NAS

Introduction

Everyone nowadays has a digital library that may include pictures, videos, and digital documents. Public cloud solutions are becoming increasingly popular and they do prove to be an accessible and flexible solution. But when you amass the type of digital library that I have, it gets egregiously expensive to host these files in Google Drive or iCloud. Clearly I needed a solution that was affordable and scalable in the long term, in addition to something I had more control over and could manipulate to fit my family's needs.

Failed attempts

Originally I had implemented a NAS solution on the Raspberry Pi featured in my VPN project. Unfortunately, it was far from elegant because I was utilizing multiple SATA docks via the USB 3 ports. The nail in the coffin was the fact that the Raspberry Pi struggled to handle the parity data required for the RAID setup and even the simple data streaming at 1Gbps was simply too much for the system.

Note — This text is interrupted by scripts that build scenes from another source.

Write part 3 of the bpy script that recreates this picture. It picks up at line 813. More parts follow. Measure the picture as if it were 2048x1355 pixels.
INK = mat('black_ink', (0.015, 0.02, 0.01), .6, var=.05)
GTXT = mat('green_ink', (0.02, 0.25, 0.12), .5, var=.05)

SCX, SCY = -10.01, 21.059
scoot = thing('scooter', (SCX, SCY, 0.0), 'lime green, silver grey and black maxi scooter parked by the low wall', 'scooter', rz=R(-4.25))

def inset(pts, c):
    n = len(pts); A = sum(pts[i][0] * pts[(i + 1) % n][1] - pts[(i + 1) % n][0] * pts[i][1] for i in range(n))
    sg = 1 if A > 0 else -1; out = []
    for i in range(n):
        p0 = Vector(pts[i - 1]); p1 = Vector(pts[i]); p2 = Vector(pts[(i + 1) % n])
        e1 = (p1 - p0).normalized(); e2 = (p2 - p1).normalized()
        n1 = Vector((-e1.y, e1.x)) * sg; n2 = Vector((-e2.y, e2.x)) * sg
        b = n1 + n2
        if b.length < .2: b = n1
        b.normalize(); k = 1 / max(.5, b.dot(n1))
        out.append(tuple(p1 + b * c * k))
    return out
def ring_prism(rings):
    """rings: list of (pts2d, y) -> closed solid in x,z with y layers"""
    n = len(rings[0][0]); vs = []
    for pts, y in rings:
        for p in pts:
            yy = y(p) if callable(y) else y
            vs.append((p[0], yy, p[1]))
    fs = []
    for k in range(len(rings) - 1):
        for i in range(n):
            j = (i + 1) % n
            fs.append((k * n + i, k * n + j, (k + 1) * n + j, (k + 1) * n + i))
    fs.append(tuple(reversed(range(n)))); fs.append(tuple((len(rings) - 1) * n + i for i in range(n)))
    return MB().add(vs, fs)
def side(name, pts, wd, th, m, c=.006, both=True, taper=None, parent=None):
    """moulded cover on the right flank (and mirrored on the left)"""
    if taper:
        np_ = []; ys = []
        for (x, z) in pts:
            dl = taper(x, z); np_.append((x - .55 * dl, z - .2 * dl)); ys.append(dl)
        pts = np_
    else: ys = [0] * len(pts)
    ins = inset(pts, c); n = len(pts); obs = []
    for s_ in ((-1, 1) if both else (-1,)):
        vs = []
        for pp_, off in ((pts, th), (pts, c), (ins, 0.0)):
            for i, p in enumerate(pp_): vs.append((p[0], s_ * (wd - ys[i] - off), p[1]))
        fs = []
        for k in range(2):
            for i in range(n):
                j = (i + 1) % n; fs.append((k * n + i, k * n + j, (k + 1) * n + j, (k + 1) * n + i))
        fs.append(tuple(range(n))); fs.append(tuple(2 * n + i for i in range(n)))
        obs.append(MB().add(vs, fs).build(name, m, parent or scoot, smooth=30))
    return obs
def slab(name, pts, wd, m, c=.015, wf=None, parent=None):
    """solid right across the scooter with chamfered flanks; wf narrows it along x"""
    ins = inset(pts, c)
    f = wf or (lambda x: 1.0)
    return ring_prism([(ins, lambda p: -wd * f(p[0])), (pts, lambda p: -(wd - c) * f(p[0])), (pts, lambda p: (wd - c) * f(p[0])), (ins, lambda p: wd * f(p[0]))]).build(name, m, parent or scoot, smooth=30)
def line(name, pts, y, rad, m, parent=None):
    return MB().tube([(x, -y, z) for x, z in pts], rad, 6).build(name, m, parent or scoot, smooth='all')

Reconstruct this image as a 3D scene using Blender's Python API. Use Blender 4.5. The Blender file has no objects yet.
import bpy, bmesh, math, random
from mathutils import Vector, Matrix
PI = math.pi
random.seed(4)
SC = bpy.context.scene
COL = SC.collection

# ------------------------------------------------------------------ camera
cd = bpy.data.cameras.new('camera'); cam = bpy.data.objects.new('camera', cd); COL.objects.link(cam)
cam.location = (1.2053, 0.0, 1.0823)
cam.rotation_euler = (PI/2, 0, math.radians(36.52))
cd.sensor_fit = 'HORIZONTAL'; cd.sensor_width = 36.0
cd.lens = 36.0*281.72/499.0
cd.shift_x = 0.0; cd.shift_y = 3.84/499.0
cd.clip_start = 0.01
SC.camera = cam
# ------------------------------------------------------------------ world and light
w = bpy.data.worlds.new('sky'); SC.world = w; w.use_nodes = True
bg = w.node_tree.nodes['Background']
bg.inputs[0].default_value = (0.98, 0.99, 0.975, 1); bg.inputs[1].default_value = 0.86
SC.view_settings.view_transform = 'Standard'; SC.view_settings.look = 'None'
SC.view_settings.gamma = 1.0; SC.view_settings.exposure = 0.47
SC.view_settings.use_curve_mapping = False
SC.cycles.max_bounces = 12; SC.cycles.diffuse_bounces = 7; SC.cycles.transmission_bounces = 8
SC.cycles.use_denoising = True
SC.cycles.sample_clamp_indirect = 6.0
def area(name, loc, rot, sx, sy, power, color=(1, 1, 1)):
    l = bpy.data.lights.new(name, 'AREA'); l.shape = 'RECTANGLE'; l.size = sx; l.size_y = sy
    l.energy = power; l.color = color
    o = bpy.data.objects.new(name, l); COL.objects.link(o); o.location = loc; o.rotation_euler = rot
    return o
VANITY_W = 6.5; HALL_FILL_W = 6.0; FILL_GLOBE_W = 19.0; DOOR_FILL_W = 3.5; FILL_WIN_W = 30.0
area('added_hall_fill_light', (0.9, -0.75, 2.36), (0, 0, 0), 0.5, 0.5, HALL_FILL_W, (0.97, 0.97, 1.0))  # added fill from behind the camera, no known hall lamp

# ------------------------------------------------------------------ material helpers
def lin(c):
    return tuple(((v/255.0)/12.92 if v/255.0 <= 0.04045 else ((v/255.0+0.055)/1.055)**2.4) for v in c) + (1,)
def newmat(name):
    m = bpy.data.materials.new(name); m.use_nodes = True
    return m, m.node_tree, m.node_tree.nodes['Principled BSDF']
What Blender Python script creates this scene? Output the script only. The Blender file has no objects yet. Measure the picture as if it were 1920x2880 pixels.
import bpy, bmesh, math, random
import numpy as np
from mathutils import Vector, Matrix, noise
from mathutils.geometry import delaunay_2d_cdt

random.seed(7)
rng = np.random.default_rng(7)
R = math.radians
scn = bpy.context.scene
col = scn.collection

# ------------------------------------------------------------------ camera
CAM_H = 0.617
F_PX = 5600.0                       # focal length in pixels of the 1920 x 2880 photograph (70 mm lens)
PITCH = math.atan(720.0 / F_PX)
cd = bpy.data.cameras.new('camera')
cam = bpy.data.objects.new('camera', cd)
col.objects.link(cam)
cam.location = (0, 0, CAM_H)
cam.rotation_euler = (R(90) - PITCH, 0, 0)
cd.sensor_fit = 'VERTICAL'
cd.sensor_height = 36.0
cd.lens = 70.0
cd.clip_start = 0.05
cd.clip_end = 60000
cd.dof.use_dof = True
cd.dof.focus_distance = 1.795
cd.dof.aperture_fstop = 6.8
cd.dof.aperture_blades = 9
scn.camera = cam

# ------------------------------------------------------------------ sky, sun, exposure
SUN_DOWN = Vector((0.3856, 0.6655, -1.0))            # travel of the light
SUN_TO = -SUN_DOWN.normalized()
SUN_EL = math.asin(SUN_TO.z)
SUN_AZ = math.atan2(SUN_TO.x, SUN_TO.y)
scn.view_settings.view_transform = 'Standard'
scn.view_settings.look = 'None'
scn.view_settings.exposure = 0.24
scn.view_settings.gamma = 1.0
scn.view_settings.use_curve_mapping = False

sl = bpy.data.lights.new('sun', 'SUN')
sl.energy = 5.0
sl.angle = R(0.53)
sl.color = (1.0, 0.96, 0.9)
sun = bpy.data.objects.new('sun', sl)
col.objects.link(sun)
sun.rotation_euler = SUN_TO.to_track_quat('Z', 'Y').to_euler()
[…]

My second attempt was to leverage the NAS as a virtual machine on my ESXi host. Unfortunately, the ESXi hypervisor likes to take control of SATA drives so it can create datastores, perform error correction, gracefully shut down VMs, and some other features that are generally helpful in a virtualization environment. But in a NAS, and particularly with ZFS, the operating system does not want an abstracted interpretation of the data drive. It wants direct access to the controller and to the disk so it can perform error correction, efficiently perform parity calculations, and protect data in the case of unexpected shutdowns. There is a way to pass drives through directly to virtual machine via PCIe, but that setup did not work with the hardware I had available. Although I did get it working in this manner, I knew that my data was prone to corruption and I did not have the proper precautions in the case of drive failure, so I had to abandon this method.

Settling on hardware and software configurations

Finally, I was left to choose between a commercial plug-and-play NAS solution or building my own NAS on bare metal in a system designed for it. the plug-and-play solutions were very appealing, but the cost meant that it made more sense to go with a public cloud solution. So I took the hard road and I built my own dedicated computer for this. I already had the 4x4TB HDDs as well as a few spare PC parts, so I just had to fill in the gaps and set everything up.

The 4 four Terabyte hard drives total up to 16TB but my configuration would result in 12TB effectively. RAID 5 seemed like a good balance of parity and data utilization. With this configuration I was able to have 3 drives worth of data, as well as 1 drive worth of parity. So I can utilize 75% of the data and still have one of the drives providing redundancy. I could recover from a single drive failure without any loss of data.

Aside from the drives used for the data pool, I also needed a drive to store the OS. Some people will use a cheap USB drive for this since the OS does not require too much space, but it is recommended to use a very reliable drive, such as an SSD.  

And for the OS itself, I chose TrueNAS core. I considered Open Media Vault, since it would make it very easy to host a media server. But after the mess that I got myself into with the virtual machines, I decided that I wanted to deploy a simple system whose only purpose was storage. No virtual machines, no containers, no nonsense. TrueNAS Core being an OS for data storage first and foremost, made it very compelling. Additionally, it is free and open source with heaps of community support, and it supports the ZFS file system that I wanted to use.

Configuration

After building the NAS and installing the OS on the SSD, I could finally make all the configurations. The most difficult part of this was user permission management. When you have multiple users, you want each user to be able to have separate folders for them to keep their files in. You'll also want communal folders for public files or files that need to be accessed by other services such as a media server. Although you want users to have a level of autonomy, you also need an admin or root account for making serious changes or for restoring access.

I also needed to configure routine checks to make sure the filesystem was healthy and make sure the drives themselves were healthy. After all, this system can only sustain a single drive failure. After which, the drive should be immediately replaced, otherwise you risk another drive failure making you lose all your data.

Testing and Monitoring

After the setup, we were ready to try it out. I started by backing up 50GB of pictures and videos and then accessed it from other devices. It worked great! The transfer speeds were a lot closer to what I expected, compared to the Raspberry Pi. I also simulated a drive failure by releasing the SATA connector. I received the alert as expected. The long, painful journey was over and I could finally rest easy knowing my data was backed up and I wasn't paying ridiculous subscriptions for the cloud storage.